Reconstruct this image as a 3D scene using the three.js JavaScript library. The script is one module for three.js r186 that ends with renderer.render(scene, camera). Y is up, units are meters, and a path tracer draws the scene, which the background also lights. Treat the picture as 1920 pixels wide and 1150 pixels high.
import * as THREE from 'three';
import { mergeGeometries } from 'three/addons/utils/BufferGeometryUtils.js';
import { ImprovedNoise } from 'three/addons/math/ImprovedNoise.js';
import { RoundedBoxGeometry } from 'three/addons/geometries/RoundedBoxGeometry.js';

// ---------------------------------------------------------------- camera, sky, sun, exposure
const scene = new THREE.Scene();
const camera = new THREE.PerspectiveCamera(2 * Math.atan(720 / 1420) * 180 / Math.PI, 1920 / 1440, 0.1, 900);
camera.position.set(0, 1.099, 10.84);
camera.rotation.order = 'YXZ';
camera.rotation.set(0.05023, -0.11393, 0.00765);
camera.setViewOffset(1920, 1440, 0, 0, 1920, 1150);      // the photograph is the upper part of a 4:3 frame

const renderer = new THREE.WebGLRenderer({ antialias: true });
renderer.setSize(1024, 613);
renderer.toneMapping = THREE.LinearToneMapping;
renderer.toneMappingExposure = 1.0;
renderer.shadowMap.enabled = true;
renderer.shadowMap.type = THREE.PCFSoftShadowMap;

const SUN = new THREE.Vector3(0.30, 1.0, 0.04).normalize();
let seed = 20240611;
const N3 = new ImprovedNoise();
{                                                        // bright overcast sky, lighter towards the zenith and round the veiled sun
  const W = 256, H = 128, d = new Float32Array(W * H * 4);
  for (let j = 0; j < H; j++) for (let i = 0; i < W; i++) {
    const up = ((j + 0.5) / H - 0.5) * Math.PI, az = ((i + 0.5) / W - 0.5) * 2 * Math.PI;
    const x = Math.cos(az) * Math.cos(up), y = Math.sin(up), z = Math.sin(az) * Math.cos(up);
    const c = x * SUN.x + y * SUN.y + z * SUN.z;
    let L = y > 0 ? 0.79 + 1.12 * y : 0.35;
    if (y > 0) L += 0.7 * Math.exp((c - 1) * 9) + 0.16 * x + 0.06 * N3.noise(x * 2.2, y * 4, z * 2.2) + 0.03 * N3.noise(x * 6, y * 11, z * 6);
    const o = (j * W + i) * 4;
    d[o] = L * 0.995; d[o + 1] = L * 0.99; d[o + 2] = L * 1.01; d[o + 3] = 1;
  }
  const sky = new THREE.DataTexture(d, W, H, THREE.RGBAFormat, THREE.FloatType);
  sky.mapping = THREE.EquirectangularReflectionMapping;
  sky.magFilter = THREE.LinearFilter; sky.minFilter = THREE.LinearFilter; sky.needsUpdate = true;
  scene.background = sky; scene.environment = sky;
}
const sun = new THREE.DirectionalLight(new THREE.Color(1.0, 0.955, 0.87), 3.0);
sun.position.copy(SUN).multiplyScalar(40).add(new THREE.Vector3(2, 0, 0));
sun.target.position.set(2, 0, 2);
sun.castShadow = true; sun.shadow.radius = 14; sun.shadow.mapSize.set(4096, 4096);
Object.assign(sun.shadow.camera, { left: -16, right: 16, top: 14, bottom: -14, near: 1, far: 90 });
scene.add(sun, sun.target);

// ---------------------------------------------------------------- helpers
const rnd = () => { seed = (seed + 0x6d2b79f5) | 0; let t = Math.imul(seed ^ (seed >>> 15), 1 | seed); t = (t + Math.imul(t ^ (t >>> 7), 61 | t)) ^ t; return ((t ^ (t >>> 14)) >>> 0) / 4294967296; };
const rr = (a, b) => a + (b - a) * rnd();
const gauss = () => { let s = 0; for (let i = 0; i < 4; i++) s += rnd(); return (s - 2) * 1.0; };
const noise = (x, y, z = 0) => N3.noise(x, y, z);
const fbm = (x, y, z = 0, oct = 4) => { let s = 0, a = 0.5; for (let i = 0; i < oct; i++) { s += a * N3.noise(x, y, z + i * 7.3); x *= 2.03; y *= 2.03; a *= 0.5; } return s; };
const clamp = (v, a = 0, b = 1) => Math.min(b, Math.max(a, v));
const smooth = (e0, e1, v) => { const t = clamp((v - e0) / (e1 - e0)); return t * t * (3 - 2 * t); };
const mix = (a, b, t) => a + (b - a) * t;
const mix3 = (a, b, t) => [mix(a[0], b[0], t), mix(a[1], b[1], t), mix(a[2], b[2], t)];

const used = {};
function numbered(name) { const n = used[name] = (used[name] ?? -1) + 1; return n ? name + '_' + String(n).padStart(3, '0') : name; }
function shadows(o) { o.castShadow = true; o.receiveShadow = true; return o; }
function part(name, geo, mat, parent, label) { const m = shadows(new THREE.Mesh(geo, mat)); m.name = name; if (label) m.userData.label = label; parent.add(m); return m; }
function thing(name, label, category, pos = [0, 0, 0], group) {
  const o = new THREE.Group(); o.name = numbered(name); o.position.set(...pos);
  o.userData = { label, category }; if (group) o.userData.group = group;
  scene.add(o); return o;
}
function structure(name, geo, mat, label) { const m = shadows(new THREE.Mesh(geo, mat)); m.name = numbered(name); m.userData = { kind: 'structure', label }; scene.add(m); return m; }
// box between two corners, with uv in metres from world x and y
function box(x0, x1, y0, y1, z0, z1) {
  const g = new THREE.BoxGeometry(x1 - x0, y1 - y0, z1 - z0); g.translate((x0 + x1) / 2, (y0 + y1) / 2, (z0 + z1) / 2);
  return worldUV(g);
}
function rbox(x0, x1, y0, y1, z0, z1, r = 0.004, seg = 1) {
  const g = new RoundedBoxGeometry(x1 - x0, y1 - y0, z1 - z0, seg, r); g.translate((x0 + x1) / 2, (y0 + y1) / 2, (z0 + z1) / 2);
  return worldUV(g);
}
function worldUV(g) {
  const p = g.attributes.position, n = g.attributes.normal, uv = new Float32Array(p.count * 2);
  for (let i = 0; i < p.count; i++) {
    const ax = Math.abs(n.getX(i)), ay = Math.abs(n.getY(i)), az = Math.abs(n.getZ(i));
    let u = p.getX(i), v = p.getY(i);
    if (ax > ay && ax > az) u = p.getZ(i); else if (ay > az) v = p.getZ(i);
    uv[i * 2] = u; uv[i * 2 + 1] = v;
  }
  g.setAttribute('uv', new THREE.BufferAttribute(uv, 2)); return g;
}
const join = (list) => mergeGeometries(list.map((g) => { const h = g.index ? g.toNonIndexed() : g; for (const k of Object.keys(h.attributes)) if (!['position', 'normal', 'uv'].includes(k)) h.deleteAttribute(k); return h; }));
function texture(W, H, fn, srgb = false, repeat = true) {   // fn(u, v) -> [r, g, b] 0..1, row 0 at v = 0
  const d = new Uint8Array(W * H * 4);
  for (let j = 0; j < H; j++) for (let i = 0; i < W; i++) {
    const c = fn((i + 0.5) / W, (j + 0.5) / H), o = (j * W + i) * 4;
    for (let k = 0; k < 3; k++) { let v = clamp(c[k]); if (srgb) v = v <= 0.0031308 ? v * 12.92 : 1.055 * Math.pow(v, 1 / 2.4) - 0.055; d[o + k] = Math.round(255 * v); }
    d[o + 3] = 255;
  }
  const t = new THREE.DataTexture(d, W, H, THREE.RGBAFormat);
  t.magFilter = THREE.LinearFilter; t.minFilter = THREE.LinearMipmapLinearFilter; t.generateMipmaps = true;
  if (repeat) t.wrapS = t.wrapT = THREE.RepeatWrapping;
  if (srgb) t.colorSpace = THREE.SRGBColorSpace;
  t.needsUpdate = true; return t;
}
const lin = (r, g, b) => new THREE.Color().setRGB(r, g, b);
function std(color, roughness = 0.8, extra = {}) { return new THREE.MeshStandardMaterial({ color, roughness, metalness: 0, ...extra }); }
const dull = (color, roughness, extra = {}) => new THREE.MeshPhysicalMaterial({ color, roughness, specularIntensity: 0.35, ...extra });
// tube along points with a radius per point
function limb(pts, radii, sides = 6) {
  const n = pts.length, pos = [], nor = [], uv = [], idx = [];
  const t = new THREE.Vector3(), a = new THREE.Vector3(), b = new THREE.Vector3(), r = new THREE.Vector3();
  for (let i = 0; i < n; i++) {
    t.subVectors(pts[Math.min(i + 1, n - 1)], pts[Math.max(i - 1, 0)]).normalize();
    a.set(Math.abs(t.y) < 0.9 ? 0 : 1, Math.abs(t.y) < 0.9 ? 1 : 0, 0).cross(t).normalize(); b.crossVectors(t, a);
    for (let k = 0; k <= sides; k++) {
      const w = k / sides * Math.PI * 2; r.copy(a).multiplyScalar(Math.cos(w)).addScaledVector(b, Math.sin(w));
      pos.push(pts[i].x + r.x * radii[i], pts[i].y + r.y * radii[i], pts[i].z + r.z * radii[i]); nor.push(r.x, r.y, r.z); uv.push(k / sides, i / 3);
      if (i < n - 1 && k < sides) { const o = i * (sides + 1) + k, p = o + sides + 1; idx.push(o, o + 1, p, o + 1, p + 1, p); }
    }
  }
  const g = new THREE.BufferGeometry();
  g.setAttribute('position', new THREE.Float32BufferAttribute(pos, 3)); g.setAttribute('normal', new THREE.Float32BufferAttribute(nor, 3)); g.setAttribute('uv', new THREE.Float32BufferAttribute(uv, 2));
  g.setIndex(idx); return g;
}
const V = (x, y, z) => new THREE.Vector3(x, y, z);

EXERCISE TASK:
Everything from the first line of the material through the line containing "renderer.shadowMap.type = THREE.PCFSoftShadowMap;" is to be printed exactly; lines after that are to be left out.

WRITTEN SOLUTION:
Reconstruct this image as a 3D scene using the three.js JavaScript library. The script is one module for three.js r186 that ends with renderer.render(scene, camera). Y is up, units are meters, and a path tracer draws the scene, which the background also lights. Treat the picture as 1920 pixels wide and 1150 pixels high.
import * as THREE from 'three';
import { mergeGeometries } from 'three/addons/utils/BufferGeometryUtils.js';
import { ImprovedNoise } from 'three/addons/math/ImprovedNoise.js';
import { RoundedBoxGeometry } from 'three/addons/geometries/RoundedBoxGeometry.js';

// ---------------------------------------------------------------- camera, sky, sun, exposure
const scene = new THREE.Scene();
const camera = new THREE.PerspectiveCamera(2 * Math.atan(720 / 1420) * 180 / Math.PI, 1920 / 1440, 0.1, 900);
camera.position.set(0, 1.099, 10.84);
camera.rotation.order = 'YXZ';
camera.rotation.set(0.05023, -0.11393, 0.00765);
camera.setViewOffset(1920, 1440, 0, 0, 1920, 1150);      // the photograph is the upper part of a 4:3 frame

const renderer = new THREE.WebGLRenderer({ antialias: true });
renderer.setSize(1024, 613);
renderer.toneMapping = THREE.LinearToneMapping;
renderer.toneMappingExposure = 1.0;
renderer.shadowMap.enabled = true;
renderer.shadowMap.type = THREE.PCFSoftShadowMap;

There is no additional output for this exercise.